#### Requirements
Would you quote the material below from its first line through the line containing "COL = SC.collection", exactly and with both ends included?

#### Dataset content
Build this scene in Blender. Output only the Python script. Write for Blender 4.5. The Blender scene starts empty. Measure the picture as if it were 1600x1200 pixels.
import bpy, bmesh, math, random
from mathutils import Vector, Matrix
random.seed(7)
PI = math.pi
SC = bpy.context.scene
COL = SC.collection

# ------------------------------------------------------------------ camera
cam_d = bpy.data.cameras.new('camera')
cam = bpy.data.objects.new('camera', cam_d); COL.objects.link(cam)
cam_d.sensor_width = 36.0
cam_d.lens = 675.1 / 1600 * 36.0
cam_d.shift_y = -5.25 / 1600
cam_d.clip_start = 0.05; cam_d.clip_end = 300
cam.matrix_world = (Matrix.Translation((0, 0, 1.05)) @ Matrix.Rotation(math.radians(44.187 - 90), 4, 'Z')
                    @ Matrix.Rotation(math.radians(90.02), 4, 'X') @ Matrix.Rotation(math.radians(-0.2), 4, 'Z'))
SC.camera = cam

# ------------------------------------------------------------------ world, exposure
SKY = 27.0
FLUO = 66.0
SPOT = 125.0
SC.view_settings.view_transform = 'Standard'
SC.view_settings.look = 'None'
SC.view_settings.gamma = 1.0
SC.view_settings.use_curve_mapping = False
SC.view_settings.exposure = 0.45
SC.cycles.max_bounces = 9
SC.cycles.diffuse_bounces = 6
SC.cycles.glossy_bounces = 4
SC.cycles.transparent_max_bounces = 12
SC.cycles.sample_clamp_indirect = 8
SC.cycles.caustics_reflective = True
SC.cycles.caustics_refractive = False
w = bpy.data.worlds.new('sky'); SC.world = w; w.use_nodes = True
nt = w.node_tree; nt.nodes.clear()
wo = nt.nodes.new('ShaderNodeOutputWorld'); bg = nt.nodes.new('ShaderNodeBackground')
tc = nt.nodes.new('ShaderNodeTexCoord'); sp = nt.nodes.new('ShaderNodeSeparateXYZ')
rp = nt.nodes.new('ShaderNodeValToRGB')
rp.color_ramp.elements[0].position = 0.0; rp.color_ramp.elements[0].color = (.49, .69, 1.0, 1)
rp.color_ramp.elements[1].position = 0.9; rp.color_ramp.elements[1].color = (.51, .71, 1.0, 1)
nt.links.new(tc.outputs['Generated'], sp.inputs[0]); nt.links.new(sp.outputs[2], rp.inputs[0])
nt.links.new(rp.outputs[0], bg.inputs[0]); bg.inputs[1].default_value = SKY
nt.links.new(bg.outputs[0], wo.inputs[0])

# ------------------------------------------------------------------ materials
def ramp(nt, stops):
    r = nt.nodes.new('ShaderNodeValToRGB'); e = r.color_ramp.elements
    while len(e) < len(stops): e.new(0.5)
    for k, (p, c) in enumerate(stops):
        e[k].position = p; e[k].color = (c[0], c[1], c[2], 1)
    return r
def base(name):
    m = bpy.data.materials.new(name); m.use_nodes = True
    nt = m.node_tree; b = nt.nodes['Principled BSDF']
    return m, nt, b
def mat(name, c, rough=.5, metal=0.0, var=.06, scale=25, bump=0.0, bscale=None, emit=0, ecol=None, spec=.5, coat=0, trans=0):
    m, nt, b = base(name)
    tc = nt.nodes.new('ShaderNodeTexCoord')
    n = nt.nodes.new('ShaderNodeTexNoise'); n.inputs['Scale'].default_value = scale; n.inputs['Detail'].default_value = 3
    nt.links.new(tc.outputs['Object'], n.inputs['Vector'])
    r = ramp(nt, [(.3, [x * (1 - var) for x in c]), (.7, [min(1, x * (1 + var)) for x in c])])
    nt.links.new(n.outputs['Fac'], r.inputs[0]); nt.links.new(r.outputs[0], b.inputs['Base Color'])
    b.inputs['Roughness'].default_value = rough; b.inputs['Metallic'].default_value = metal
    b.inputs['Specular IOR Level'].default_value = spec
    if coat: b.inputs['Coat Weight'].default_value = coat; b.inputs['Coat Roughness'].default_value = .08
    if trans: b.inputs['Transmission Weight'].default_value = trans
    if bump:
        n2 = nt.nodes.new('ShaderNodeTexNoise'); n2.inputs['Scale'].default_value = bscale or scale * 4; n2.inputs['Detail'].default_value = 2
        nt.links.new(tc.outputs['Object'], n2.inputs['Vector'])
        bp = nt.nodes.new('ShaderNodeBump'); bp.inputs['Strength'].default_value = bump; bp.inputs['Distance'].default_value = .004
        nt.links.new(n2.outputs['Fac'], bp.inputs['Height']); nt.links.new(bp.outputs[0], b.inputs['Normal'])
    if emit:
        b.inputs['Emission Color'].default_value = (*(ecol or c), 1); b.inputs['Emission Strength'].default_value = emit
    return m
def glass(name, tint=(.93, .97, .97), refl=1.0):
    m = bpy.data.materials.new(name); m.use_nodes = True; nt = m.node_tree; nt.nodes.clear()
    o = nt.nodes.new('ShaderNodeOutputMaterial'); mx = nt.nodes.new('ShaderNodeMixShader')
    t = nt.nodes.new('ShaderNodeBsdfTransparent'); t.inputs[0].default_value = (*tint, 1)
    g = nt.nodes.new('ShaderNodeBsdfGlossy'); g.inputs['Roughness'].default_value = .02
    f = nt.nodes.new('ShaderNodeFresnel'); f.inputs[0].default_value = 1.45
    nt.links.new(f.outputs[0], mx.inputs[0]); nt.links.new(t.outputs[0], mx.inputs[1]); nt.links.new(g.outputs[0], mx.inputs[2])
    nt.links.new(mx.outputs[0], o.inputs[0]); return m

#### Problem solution
Build this scene in Blender. Output only the Python script. Write for Blender 4.5. The Blender scene starts empty. Measure the picture as if it were 1600x1200 pixels.
import bpy, bmesh, math, random
from mathutils import Vector, Matrix
random.seed(7)
PI = math.pi
SC = bpy.context.scene
COL = SC.collection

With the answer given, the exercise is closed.